§ **Set problem**: Please output the data below exactly as given, starting at its first line and stopping after the line that contains "2, 1.5, 46)".

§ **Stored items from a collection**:
++++
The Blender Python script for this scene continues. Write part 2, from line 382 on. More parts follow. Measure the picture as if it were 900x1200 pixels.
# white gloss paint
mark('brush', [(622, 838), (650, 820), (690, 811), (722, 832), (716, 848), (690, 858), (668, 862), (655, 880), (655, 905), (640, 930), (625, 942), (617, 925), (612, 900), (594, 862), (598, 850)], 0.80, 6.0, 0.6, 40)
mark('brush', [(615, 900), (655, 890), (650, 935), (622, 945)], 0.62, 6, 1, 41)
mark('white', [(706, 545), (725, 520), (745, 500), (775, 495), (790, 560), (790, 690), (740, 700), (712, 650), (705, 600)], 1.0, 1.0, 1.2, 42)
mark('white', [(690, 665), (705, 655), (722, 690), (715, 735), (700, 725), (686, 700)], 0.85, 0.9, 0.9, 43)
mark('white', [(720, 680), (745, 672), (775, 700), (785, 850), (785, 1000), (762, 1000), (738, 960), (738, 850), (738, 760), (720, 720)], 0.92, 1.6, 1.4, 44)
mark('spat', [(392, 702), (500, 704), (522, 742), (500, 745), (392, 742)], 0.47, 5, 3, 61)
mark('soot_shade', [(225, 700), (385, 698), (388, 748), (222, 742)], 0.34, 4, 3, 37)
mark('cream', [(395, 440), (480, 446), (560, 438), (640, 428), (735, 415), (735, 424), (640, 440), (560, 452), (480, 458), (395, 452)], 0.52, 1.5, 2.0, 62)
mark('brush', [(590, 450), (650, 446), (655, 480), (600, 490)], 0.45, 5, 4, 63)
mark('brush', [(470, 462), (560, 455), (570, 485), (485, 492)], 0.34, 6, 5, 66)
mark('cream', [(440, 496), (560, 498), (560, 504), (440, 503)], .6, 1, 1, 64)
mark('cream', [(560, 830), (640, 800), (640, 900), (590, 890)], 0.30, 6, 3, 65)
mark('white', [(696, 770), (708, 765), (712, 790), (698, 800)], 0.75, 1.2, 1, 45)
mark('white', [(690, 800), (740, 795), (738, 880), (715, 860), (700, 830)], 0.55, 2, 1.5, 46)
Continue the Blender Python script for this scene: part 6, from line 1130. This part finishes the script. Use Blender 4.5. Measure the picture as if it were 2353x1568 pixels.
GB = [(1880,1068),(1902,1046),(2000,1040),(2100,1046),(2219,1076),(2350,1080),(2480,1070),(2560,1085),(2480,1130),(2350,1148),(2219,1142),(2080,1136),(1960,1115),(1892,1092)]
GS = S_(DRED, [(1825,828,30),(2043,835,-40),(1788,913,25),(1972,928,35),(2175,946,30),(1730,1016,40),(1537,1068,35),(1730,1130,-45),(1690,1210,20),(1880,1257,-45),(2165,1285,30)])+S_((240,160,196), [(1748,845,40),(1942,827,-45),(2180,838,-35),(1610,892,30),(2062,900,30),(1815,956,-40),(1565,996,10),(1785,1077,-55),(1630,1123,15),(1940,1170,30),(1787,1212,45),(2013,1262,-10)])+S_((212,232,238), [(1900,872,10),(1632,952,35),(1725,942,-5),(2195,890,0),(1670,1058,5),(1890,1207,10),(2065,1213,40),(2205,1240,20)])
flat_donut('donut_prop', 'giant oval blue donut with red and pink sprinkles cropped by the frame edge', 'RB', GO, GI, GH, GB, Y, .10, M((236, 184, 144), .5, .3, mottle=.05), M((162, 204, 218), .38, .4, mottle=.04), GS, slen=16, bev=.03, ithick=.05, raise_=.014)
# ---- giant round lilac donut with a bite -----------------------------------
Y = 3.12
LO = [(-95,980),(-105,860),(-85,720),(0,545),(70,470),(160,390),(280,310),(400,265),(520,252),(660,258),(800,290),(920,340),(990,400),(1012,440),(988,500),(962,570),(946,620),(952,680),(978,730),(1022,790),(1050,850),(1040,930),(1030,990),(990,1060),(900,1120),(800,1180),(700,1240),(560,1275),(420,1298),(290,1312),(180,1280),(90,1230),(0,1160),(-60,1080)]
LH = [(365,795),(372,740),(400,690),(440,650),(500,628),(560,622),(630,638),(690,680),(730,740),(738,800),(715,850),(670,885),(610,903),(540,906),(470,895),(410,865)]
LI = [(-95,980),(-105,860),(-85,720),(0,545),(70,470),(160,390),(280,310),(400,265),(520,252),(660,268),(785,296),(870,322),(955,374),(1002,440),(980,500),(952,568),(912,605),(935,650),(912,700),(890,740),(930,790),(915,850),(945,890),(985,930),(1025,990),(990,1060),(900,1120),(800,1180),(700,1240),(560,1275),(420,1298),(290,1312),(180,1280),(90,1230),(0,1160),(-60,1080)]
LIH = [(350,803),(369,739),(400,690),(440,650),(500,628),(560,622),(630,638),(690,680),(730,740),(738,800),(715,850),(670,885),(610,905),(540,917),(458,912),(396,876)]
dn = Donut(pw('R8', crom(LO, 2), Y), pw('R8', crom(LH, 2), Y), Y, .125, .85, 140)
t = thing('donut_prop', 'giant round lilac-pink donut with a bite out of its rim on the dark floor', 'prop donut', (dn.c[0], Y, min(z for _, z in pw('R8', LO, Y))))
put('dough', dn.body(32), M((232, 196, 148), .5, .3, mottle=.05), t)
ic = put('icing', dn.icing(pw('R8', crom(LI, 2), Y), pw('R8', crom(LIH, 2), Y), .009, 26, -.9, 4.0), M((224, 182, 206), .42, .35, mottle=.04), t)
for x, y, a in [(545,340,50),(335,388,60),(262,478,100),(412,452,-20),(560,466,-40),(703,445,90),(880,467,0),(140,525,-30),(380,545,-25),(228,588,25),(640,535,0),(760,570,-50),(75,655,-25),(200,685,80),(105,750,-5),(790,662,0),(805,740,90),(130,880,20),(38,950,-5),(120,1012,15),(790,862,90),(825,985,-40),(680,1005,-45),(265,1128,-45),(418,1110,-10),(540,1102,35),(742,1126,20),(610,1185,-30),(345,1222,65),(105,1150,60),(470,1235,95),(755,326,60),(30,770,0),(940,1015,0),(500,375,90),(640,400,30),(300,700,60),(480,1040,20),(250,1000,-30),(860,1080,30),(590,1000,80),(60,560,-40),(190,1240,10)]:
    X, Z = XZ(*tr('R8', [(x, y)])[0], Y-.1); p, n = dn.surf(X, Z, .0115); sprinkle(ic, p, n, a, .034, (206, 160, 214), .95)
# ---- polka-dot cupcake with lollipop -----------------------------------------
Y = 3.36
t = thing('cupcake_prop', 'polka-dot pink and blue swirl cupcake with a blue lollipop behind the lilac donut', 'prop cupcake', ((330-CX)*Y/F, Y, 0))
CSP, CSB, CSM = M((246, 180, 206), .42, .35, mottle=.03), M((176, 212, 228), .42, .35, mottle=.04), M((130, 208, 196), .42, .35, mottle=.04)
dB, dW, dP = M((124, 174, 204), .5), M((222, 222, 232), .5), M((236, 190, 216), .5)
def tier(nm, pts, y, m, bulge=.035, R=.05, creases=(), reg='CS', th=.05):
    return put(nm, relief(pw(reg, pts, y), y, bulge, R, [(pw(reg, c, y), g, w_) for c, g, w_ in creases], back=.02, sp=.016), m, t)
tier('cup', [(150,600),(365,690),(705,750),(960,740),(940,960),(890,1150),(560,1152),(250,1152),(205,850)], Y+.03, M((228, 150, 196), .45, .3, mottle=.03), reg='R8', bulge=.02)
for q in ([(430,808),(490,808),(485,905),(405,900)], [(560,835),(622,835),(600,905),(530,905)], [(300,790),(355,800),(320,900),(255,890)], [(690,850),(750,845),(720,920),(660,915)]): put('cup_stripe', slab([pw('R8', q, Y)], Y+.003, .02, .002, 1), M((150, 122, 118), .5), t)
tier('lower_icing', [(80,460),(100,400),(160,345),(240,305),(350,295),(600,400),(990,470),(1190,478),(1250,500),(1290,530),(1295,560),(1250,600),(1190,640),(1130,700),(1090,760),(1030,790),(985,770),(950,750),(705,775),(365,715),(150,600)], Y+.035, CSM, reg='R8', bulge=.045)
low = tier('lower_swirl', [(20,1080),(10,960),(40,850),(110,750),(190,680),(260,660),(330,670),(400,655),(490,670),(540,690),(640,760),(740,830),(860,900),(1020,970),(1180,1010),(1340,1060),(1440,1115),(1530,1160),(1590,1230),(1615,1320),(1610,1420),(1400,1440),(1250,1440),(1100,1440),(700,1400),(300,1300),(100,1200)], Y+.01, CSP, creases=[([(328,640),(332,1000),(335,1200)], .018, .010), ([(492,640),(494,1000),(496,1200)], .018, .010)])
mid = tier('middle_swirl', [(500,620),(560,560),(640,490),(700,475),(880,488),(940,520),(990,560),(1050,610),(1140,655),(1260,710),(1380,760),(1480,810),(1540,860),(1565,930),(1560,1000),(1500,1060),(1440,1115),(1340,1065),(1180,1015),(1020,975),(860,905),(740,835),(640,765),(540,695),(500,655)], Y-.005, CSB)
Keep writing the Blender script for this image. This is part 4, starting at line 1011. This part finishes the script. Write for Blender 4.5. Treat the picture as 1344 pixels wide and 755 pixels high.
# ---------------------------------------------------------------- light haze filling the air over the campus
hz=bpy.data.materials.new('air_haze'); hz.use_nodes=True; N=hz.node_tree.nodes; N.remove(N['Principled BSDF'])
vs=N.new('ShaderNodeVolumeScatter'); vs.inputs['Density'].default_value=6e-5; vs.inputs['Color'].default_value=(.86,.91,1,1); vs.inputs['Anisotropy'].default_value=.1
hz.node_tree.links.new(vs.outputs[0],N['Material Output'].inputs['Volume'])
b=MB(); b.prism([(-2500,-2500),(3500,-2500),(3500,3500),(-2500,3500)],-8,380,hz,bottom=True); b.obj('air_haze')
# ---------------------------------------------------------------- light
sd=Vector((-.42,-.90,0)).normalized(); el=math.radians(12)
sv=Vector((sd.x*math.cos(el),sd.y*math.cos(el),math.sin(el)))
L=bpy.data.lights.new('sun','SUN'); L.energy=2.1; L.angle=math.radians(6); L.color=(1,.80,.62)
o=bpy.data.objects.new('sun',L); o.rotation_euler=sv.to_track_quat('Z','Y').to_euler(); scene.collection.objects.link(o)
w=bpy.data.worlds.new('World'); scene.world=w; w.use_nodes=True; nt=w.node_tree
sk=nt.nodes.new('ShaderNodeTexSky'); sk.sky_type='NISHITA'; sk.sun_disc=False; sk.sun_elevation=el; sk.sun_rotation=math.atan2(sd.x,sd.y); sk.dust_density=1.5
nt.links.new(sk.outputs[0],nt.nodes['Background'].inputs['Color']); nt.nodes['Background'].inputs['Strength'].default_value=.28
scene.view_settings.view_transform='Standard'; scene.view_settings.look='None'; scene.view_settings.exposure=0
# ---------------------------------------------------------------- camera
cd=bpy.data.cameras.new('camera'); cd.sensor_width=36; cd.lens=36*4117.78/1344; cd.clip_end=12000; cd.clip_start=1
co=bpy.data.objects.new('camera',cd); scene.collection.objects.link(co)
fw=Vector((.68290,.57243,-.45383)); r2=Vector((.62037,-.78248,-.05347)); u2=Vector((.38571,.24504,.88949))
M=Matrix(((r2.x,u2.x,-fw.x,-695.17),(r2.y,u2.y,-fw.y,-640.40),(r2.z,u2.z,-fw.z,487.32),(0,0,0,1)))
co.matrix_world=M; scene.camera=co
++++
§ **Problem solution**:
The Blender Python script for this scene continues. Write part 2, from line 382 on. More parts follow. Measure the picture as if it were 900x1200 pixels.
# white gloss paint
mark('brush', [(622, 838), (650, 820), (690, 811), (722, 832), (716, 848), (690, 858), (668, 862), (655, 880), (655, 905), (640, 930), (625, 942), (617, 925), (612, 900), (594, 862), (598, 850)], 0.80, 6.0, 0.6, 40)
mark('brush', [(615, 900), (655, 890), (650, 935), (622, 945)], 0.62, 6, 1, 41)
mark('white', [(706, 545), (725, 520), (745, 500), (775, 495), (790, 560), (790, 690), (740, 700), (712, 650), (705, 600)], 1.0, 1.0, 1.2, 42)
mark('white', [(690, 665), (705, 655), (722, 690), (715, 735), (700, 725), (686, 700)], 0.85, 0.9, 0.9, 43)
mark('white', [(720, 680), (745, 672), (775, 700), (785, 850), (785, 1000), (762, 1000), (738, 960), (738, 850), (738, 760), (720, 720)], 0.92, 1.6, 1.4, 44)
mark('spat', [(392, 702), (500, 704), (522, 742), (500, 745), (392, 742)], 0.47, 5, 3, 61)
mark('soot_shade', [(225, 700), (385, 698), (388, 748), (222, 742)], 0.34, 4, 3, 37)
mark('cream', [(395, 440), (480, 446), (560, 438), (640, 428), (735, 415), (735, 424), (640, 440), (560, 452), (480, 458), (395, 452)], 0.52, 1.5, 2.0, 62)
mark('brush', [(590, 450), (650, 446), (655, 480), (600, 490)], 0.45, 5, 4, 63)
mark('brush', [(470, 462), (560, 455), (570, 485), (485, 492)], 0.34, 6, 5, 66)
mark('cream', [(440, 496), (560, 498), (560, 504), (440, 503)], .6, 1, 1, 64)
mark('cream', [(560, 830), (640, 800), (640, 900), (590, 890)], 0.30, 6, 3, 65)
mark('white', [(696, 770), (708, 765), (712, 790), (698, 800)], 0.75, 1.2, 1, 45)
mark('white', [(690, 800), (740, 795), (738, 880), (715, 860), (700, 830)], 0.55, 2, 1.5, 46)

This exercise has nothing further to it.